Non così per “Fly Away” che, nello stesso mondo giusto menzionato prima, sarebbe stato il secondo singolo: una frase efficace di tastiera, il solito portentoso “passaggio di sopra” del canto al momento del ritornello, variazione di tonalità su accordi in minore per le poche battute di proscenio della solista e via di nuovo coi ritornelli finali.
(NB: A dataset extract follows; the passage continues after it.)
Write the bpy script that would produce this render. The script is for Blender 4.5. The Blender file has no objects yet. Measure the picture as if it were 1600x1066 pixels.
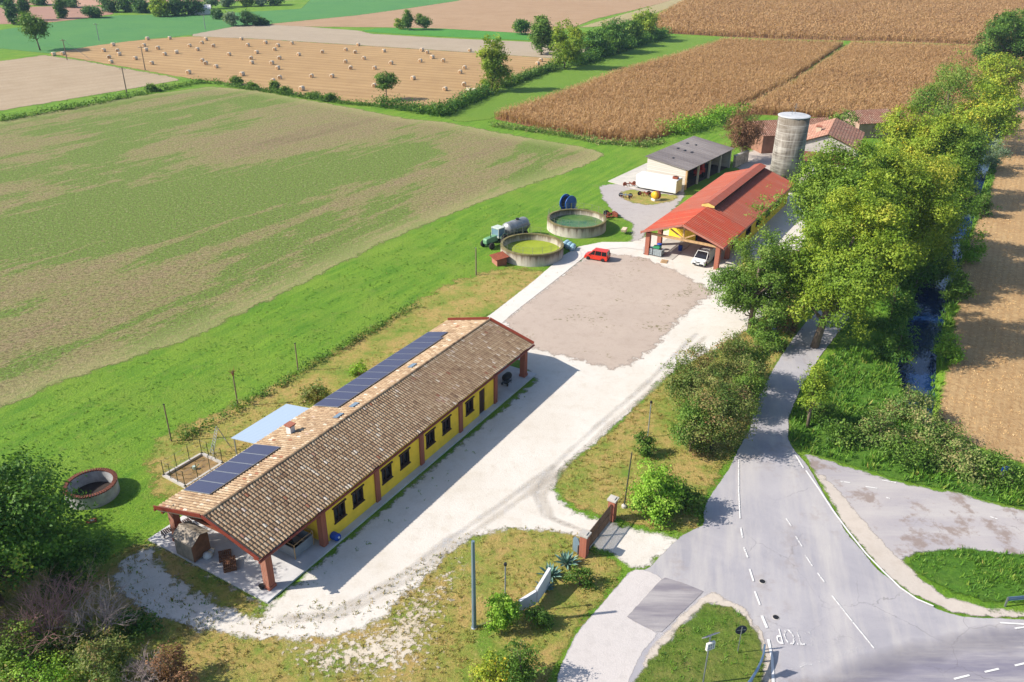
import bpy, math, random, time
import numpy as np
from mathutils import Vector, Matrix
R = math.radians
sc = bpy.context.scene
COL = sc.collection
rng = np.random.default_rng(7)
random.seed(7)

# ------------------------------------------------------------------ camera
H, FPX, PITCH, ROLL = 42.0, 1300.0, 0.4722276, 0.0110974
fw = np.array([0, math.cos(PITCH), -math.sin(PITCH)])
up0 = np.array([0, math.sin(PITCH), math.cos(PITCH)])
rt0 = np.array([1.0, 0, 0])
rt = math.cos(ROLL)*rt0 + math.sin(ROLL)*up0
up = -math.sin(ROLL)*rt0 + math.cos(ROLL)*up0
def G(px, py, z=0.0):                       # where a sight line meets the height z
    d = fw*FPX + rt*(px-800) - up*(py-533)
    t = (z-H)/d[2]
    return np.array([d[0]*t, d[1]*t, z])
def depth(P): return float(np.dot(np.array(P)-np.array([0, 0, H]), fw))
def pix(P):
    d = np.array(P, float)-np.array([0, 0, H]); z = d@fw
    return np.array([800+FPX*(d@rt)/z, 533-FPX*(d@up)/z])
def hgt(b, top):                            # height of something standing at pixel b whose top is at row top
    x, y, _ = G(*b)
    zs = np.linspace(0.1, 30, 600)
    return float(min(zs, key=lambda z: abs(pix((x, y, z))[1]-top)))
cam = bpy.data.cameras.new('camera'); co = bpy.data.objects.new('camera', cam); COL.objects.link(co)
co.matrix_world = Matrix(((rt[0], up[0], -fw[0], 0), (rt[1], up[1], -fw[1], 0), (rt[2], up[2], -fw[2], H), (0, 0, 0, 1)))
cam.sensor_width = 36; cam.lens = 36*FPX/1600; cam.clip_end = 6000; cam.clip_start = 0.5
sc.camera = co

# ------------------------------------------------------------------ light
SUN_AZ, SUN_EL = R(189), R(37)              # direction towards the sun, counter-clockwise from +X
sv = Vector((math.cos(SUN_AZ)*math.cos(SUN_EL), math.sin(SUN_AZ)*math.cos(SUN_EL), math.sin(SUN_EL)))
sl = bpy.data.lights.new('sun', 'SUN'); sl.energy = 4.7; sl.angle = R(0.5); sl.color = (1, 0.93, 0.82)
so = bpy.data.objects.new('sun', sl); COL.objects.link(so)
so.rotation_euler = sv.to_track_quat('Z', 'Y').to_euler(); so.location = sv*300
w = bpy.data.worlds.new('World'); sc.world = w; w.use_nodes = True
nt = w.node_tree
sky = nt.nodes.new('ShaderNodeTexSky'); sky.sky_type = 'NISHITA'; sky.sun_disc = False
sky.sun_elevation = SUN_EL; sky.sun_rotation = R(90)-SUN_AZ
nt.links.new(sky.outputs[0], nt.nodes['Background'].inputs[0]); nt.nodes['Background'].inputs[1].default_value = 0.11
vs = sc.view_settings; vs.view_transform = 'Standard'; vs.look = 'None'; vs.exposure = 0.82; vs.gamma = 1
sc.cycles.max_bounces = 6; sc.cycles.transparent_max_bounces = 12; sc.cycles.volume_bounces = 0
sc.cycles.use_denoising = True

# ------------------------------------------------------------------ colour + nodes
def lin(c): c /= 255.0; return c/12.92 if c <= 0.04045 else ((c+0.055)/1.055)**2.4
def A(r, g, b, k=1.45): return (lin(r)/k, lin(g)/k, lin(b)/k, 1)   # albedo of a surface seen as r,g,b in full sun
class NB:
    def __init__(s, name):
        s.m = bpy.data.materials.new(name); s.m.use_nodes = True; s.t = s.m.node_tree
        s.b = s.t.nodes['Principled BSDF']; s.out = s.t.nodes['Material Output']
        s.b.inputs['Roughness'].default_value = 0.9; s.b.inputs['Specular IOR Level'].default_value = 0.2
        s._co = None
    def n(s, ty): return s.t.nodes.new(ty)
    def put(s, sock, v):
        if v is None: return
        if isinstance(v, bpy.types.NodeSocket): s.t.links.new(v, sock)
        else: sock.default_value = v
    def co(s):
        if s._co is None: s._co = s.n('ShaderNodeTexCoord').outputs['Object']
        return s._co
    def map(s, rot=0, scale=(1, 1, 1), vec=None):
        v = vec or s.co()
        if rot:
            q = s.n('ShaderNodeMapping'); s.put(q.inputs[0], v); q.inputs['Rotation'].default_value = (0, 0, -rot); v = q.outputs[0]
        q = s.n('ShaderNodeMapping'); s.put(q.inputs[0], v); q.inputs['Scale'].default_value = scale
        return q.outputs[0]
    def noise(s, scale, detail=4, rough=0.55, vec=None, dist=0, col=False):
        q = s.n('ShaderNodeTexNoise'); s.put(q.inputs['Vector'], vec or s.co())
        q.inputs['Scale'].default_value = scale; q.inputs['Detail'].default_value = detail
        q.inputs['Roughness'].default_value = rough; q.inputs['Distortion'].default_value = dist
        return q.outputs[1 if col else 0]
    def vor(s, scale, vec=None, rand=1, out='Distance', feature='F1'):
        q = s.n('ShaderNodeTexVoronoi'); s.put(q.inputs['Vector'], vec or s.co()); q.feature = feature
        q.inputs['Scale'].default_value = scale; q.inputs['Randomness'].default_value = rand
        return q.outputs[out]
    def wave(s, scale, vec=None, dist=0, det=2, dscale=1, prof='SIN'):
        q = s.n('ShaderNodeTexWave'); s.put(q.inputs['Vector'], vec or s.co()); q.bands_direction = 'Y'; q.wave_profile = prof
        q.inputs['Scale'].default_value = scale; q.inputs['Distortion'].default_value = dist
        q.inputs['Detail'].default_value = det; q.inputs['Detail Scale'].default_value = dscale
        return q.outputs[1]
    def ramp(s, fac, stops, interp='LINEAR'):
        q = s.n('ShaderNodeValToRGB'); s.put(q.inputs[0], fac); e = q.color_ramp.elements; q.color_ramp.interpolation = interp
        while len(e) < len(stops): e.new(0.5)
        for i, (p, c) in enumerate(stops):
            e[i].position = p; e[i].color = c if isinstance(c, tuple) else (c, c, c, 1)
        return q.outputs[0]
    def mix(s, fac, a, b, mode='MIX'):
        q = s.n('ShaderNodeMix'); q.data_type = 'RGBA'; q.blend_type = mode
        s.put(q.inputs[0], fac); s.put(q.inputs[6], a); s.put(q.inputs[7], b)
        return q.outputs[2]
    def math(s, op, a, b=None, clamp=False):
        q = s.n('ShaderNodeMath'); q.operation = op; q.use_clamp = clamp; s.put(q.inputs[0], a); s.put(q.inputs[1], b)
        return q.outputs[0]
    def attr(s, name, out='Fac'):
        q = s.n('ShaderNodeAttribute'); q.attribute_name = name; return q.outputs[out]
    def bump(s, h, strength=0.5, dist=0.1):
        q = s.n('ShaderNodeBump'); q.inputs['Strength'].default_value = strength; q.inputs['Distance'].default_value = dist
        s.put(q.inputs['Height'], h); s.put(s.b.inputs['Normal'], q.outputs[0])
    def color(s, c, rough=None, metal=None, spec=None):
        s.put(s.b.inputs['Base Color'], c)
        if rough is not None: s.put(s.b.inputs['Roughness'], rough)
        if metal is not None: s.b.inputs['Metallic'].default_value = metal
        if spec is not None: s.b.inputs['Specular IOR Level'].default_value = spec
        return s
    def soft(s, width):
        a = s.math('MULTIPLY', s.math('ADD', s.attr('edge'), s.math('MULTIPLY', s.math('SUBTRACT', s.noise(.25, 3), .5), width)), 1/width, clamp=True)
        tr = s.n('ShaderNodeBsdfTransparent'); mx = s.n('ShaderNodeMixShader')
        s.put(mx.inputs[0], a); s.put(mx.inputs[1], tr.outputs[0]); s.put(mx.inputs[2], s.b.outputs[0]); s.put(s.out.inputs[0], mx.outputs[0])
        return s
    def ragged(s, width, scale=1.2, bias=0.0, detail=6):   # sheet ends where distance-to-edge + noise < 0
        n = s.math('ADD', s.math('MULTIPLY', s.noise(scale, 3, 0.5), .5), s.math('MULTIPLY', s.noise(scale*4.5, 7, 0.85), .5))
        h = s.math('MULTIPLY', s.math('SUBTRACT', n, 0.5-bias), 2*width*2.6)
        a = s.math('ADD', s.attr('edge'), h)
        a = s.math('MULTIPLY', a, max(1.2, 1.6/max(width, .05)), clamp=True)
        tr = s.n('ShaderNodeBsdfTransparent'); mx = s.n('ShaderNodeMixShader')
        s.put(mx.inputs[0], a); s.put(mx.inputs[1], tr.outputs[0]); s.put(mx.inputs[2], s.b.outputs[0]); s.put(s.out.inputs[0], mx.outputs[0])
        return s
def flat(name, c, rough=0.7, metal=0.0, var=0.12, scale=3.0, spec=0.3):   # plain paint / wood / metal with grime
    b = NB(name); n = b.noise(scale, 5, 0.6)
    f = b.ramp(n, [(0.3, 1-var*1.6), (0.7, 1+var*0.6)])
    b.color(b.mix(1.0, c, f, 'MULTIPLY'), rough, metal, spec)
    return b.m
YAW = 1.037622641743607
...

Altro gioiellino, di puro AOR.

La conclusiva “I Need You” si appoggia ad un serrato ritmo stoppato di chitarra, che va a definire un rock’n’roll fuori dai canoni, con belle varianti, ad esempio l’assolo di slide guitar, ma un pò meno rifinito degli episodi precedenti e sicuramente meno fluido, a causa di passaggi ritmici un pizzico tortuosi.

C’erano idee e personalità negli Storm. Il loro album è una fedele rappresentazione del suo tempo per quanto riguarda i suoni, gli arrangiamenti, gli obiettivi. La masterizzazione dai vecchi nastri del tempo poteva essere condotta in modo più accurato, specie nelle code e negli inizi dei brani, ma va fatto un grande plauso a chi ha preso l’iniziativa della sua pubblicazione e a tutti quelli che vi hanno contribuito.